Jamie XX ist Teil des Trios The XX, das vor sechs Jahren mit minimalistischem, auf den Kern reduziertem Gitarrenpop begeisterte. Romy Madley Croft und Oliver Sim standen vorne an der Bühne, das war die Arbeitsteilung, und hinten stand Jamie XX und baute am Synthesizer Hallräume, die von seinen Freunden mit schockgefrosteten Melodien und waidwunden Worten möbliert wurden. Der Sound wurde stilbildend, Radiohead buchten Jamie XX als Remixer, Alicia Keys ließ sich von ihm ausstaffieren, und mancher findet seinen Remix des Adele-Hits "Rolling In The Deep" besser als das Original.

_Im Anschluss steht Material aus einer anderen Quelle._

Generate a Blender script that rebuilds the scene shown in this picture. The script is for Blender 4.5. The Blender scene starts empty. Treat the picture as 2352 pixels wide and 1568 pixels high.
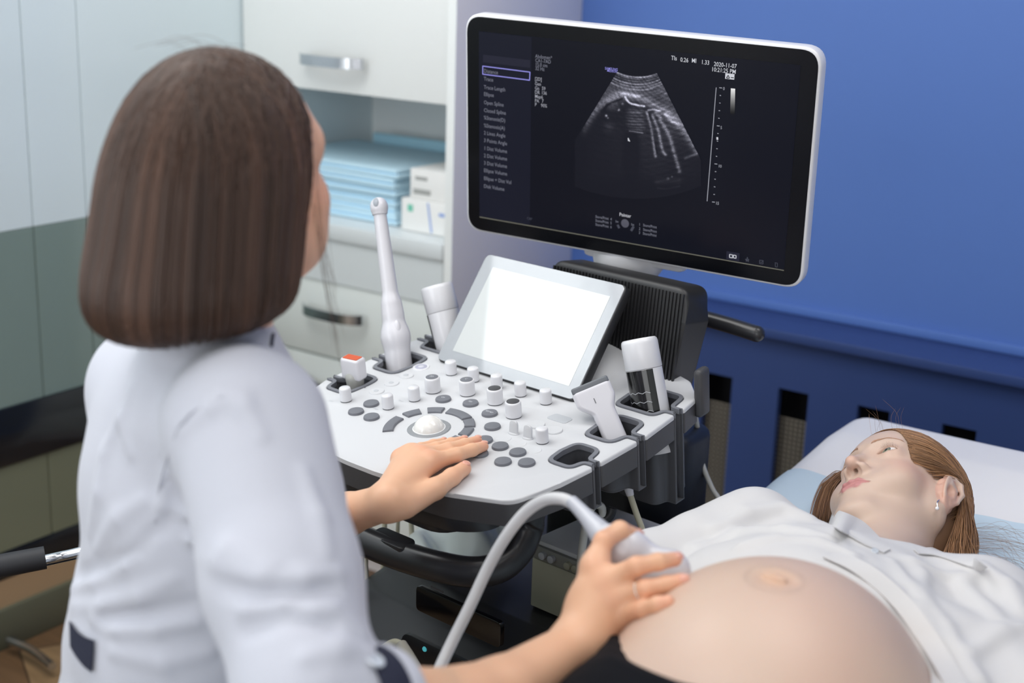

Nun also das erste Soloalbum, und es klingt wärmer als die letzten Stücke von The XX, wie der Soundtrack zu jenem Moment am frühen Sonntagmorgen, in dem man auf dem Heimweg merkt, wie gut der Samstagabend war. Jamie XX mischt US-Housemusic mit britischer Dance-Tradition. Die Vocals sind beseelt, die Bässe drücken dem Hörer das Herz gegen die Rippen, die verspielt hingeklöppelte Percussion hat etwas Karibisches. Die Atmosphäre ist geisterhaft, aber angenehm, melancholisch und dennoch heiter. Gegenwart im Groove.

"You wanna disappear in a crowd", singt Oliver Sim. Und Romy Madley Croft flüstert: "I go to loud places to search for someone to be quiet with." Vielleicht ist diese Platte im Grunde das dritte Album von The XX. Auf jeden Fall aber schon jetzt ein Höhepunkt des Popjahres.